RIVERSIDE, Calif. — To the layman, the bank of computer monitors might as well be flashing hieroglyphics. Red, green and white lines shoot off in various directions.

Jonathan Watson sees more in the patterns.

Through the various hues and blinking lights he tracks mile-and-a-half-long trains hauling 9,000 tons of freight across Southern California at upward of 60 mph.

“It’s only stressful if you let it be stressful,” Watson said of his job as a dispatcher with BNSF Railway. “You got to run the job, not let the job run you.”

His managers are confident that Watson, 24, can handle the pressure. The Highland resident was among a small group, handpicked from hundreds of applicants, to undergo months of training in a program launched by the railway, the San Bernardino County Workforce Investment Board and San Bernardino Valley College.

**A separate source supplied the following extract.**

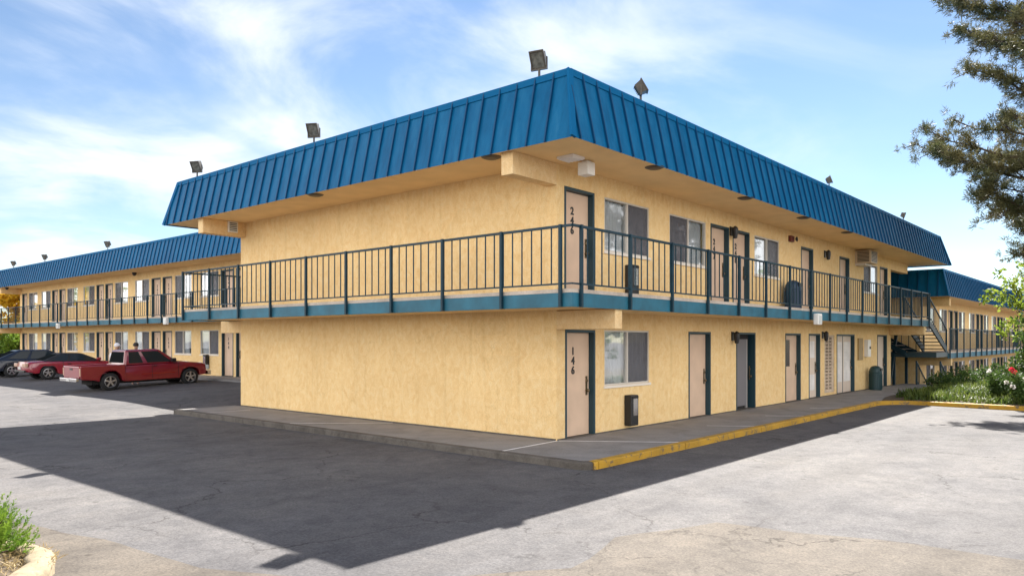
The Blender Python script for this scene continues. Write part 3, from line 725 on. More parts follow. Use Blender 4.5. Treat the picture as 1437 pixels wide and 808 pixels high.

BNSF approached the college and county authorities seeking help with local recruitment. With corporate headquarters in Texas, BNSF had trouble keeping dispatchers in California because of the higher cost of living, railway officials said.

The resulting partnership, formed in January, led to a 16-week training course and this summer graduated a seven-member inaugural class.

The program helps fill crucial positions for BNSF, and offers a potentially life-changing opportunity for successful participants, railway officials and graduates said.

Watson said his mother last year showed him a newspaper ad for the program. At the time, he was earning about $18,000 a year as a part-time UPS worker, he said. Watson recalled that the ad said the starting wage for railway dispatchers would be around $70,000.

“It sounded too good to be true,” he said.

The San Bernardino County Workforce Investment Board specializes in bringing people like Watson, who did not attend college, together with good paying jobs, said Executive Director Sandy Harmsen.

“Last year we served 40,000 individuals, assisted them in finding employment, with skills upgrades, helped them with resumes and other services,” she said.

The board contributed about $93,000, which allowed the first group and recently a second, to train at BNSF headquarters in Fort Worth, Texas.

Program organizers received about a thousand initial responses.

Applicants underwent grueling entrance exams and interviews, said Kevin Anderson, director of the Transportation Center at San Bernardino Valley College.